The chart depicting the change in the 30-day interbank cash rate implied yield curve from the start of March to the end of April vividly illustrates this shift. The difference is staggering.

The resurgence of inflationary pressures threatens to upend optimistic projections. It challenges the notion that the peak of the current economic cycle has already been reached. Instead, it suggests that the trajectory of interest rates may continue to trend upward, defying earlier forecasts and unsettling financial markets.

From and FX perspective this is creating and interesting situation in the policy divergences of other central banks.

The US is facing a similar issue to that of the RBA – market pricing for the Federal Funds rate has gone from a fully pricing in 3 rate cuts with the real possibility of a 4th in 2024 too just 1 rate cut in 2024 and only 2 cuts in 2025. Both are facing much higher rate situations in 2024.

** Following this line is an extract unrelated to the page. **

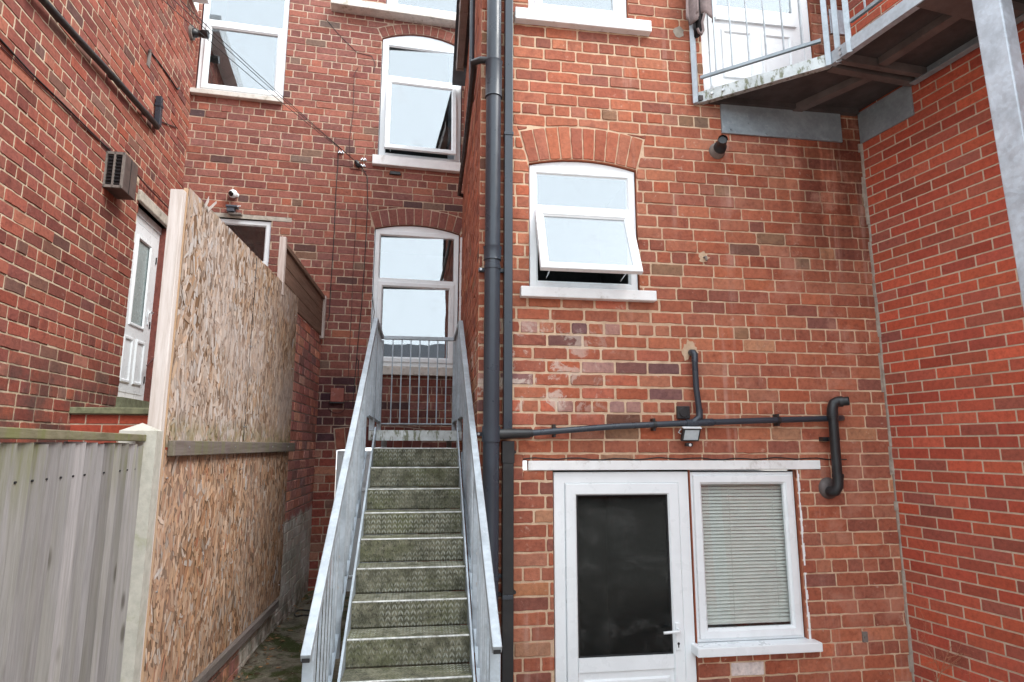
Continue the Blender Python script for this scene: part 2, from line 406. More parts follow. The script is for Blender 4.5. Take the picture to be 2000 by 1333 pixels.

Compare that to the likes of European Central Bank (ECB), Swiss National Bank (SNB), Bank of Canada (BoC), and the Riksbank. All are signalling potential rate cuts in upcoming meetings. In the case of the ECB it looks like being as early as June. 

This policy divergence creates significant implications for FX markets. Bullish bets in the AUD have been coming thick and fast as interest rate differentials has seen crosses moving firmly in the AUD’s favour. EURAUD, AUDCAD, AUDJPY and the likes

In the case of the AUDUSD this pair is hard to read as both have similar dynamics. The rule of thumb in a scenario like this is ‘all roads lead to the USD’ and explains why the AUD is lagging in this pair but not elsewhere.

On the USD – the clearest example of the pressure it is putting on the rest of its peers is USDJPY. 

For the first time since 1990 USDJPY passed Y160. It would appear this is a market test for the Bank of Japan. Does it defend its falling currency? Does it lose its authority due to it losing control of its control mechanism? The economic fundamentals make this a very interesting question indeed.